Rather, we have to answer what I believe is the simplest trolley problem that has ever existed: do we let this dimensional intrusion, this Alexandria from another shard of Etheirys, kill everyone in the Source just to power a fundamentally unsustainable memory storage device? Or do we prevent them from harvesting everyone on the planet, killing off the memory device but leaving everyone else in the physical city of Alexandria alive?
I know these stories are often simplistic by design, but this particular beat had me hardcore rolling my eyes.
What’s worse is that this whole section of the game feels like a diversion from what I view as the whole point of the expansion, which was to reestablish my Warrior of Light’s bona fides as an adventurer, to give me somewhere new and neat to wander around in, and to let me help people carry crates down the road to my strange, strange heart’s content.
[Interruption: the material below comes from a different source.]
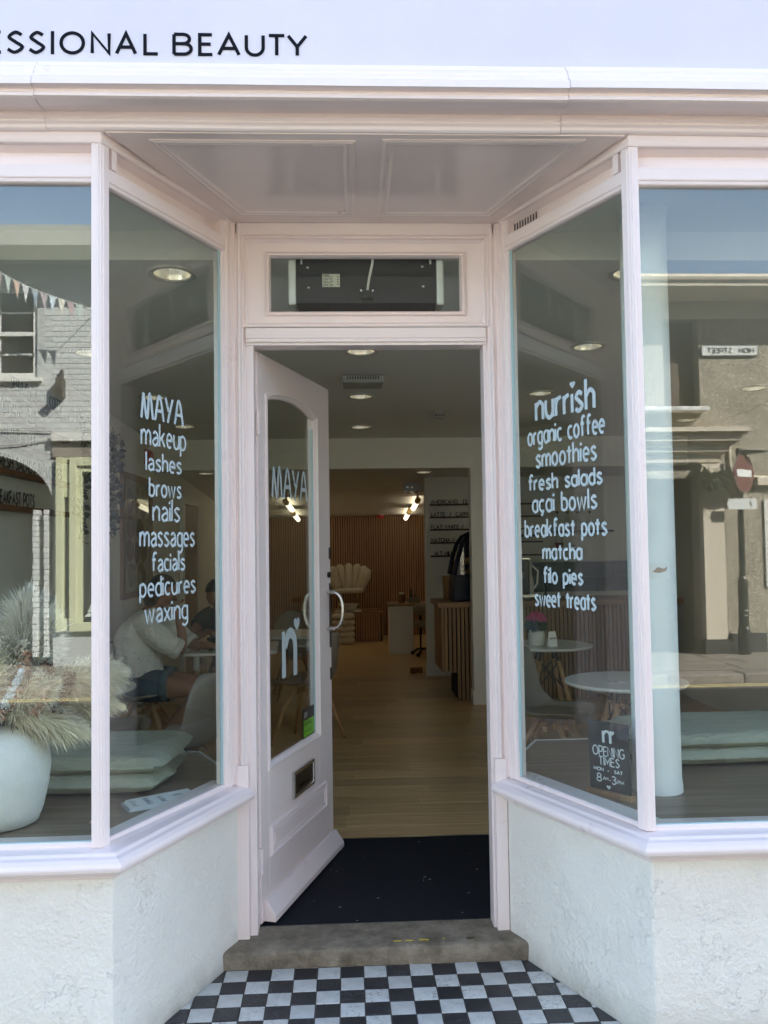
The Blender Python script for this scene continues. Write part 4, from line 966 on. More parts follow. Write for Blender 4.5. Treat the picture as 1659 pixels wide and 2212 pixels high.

This is maybe where I differ the most from others who didn’t seem to enjoy this expansion: I am a big fan of doing a bunch of seemingly-pointless quests just to help people with daily life shit. I love that shit. I loved exploring Yok Tural with Wuk Lamat, traversing big rivers and climbing even bigger mountains to talk to folks with different perspectives and priorities, learning what they cared about, and doing them small kindnesses. I genuinely wish I could have done that more with Erenville in Xak Tural; I really hope we get to explore the northern half of the continent more in future updates.
Did Dawntrail need to be some moment of escalation, a further raising of the stakes after Endwalker? No. And I’m glad it wasn’t. I’m glad we got to take a backseat for once and let this story be someone else’s, for the most part. I think Wuk Lamat (and her voice actor, Sena Bryer) are fantastic additions to the game’s tapestry of characters. I’m glad we went back to our more humble (even if some might find it boring) roots and just spent most of the time being pathologically helpful. I only wish Dawntrail would have stuck to its guns in this regard.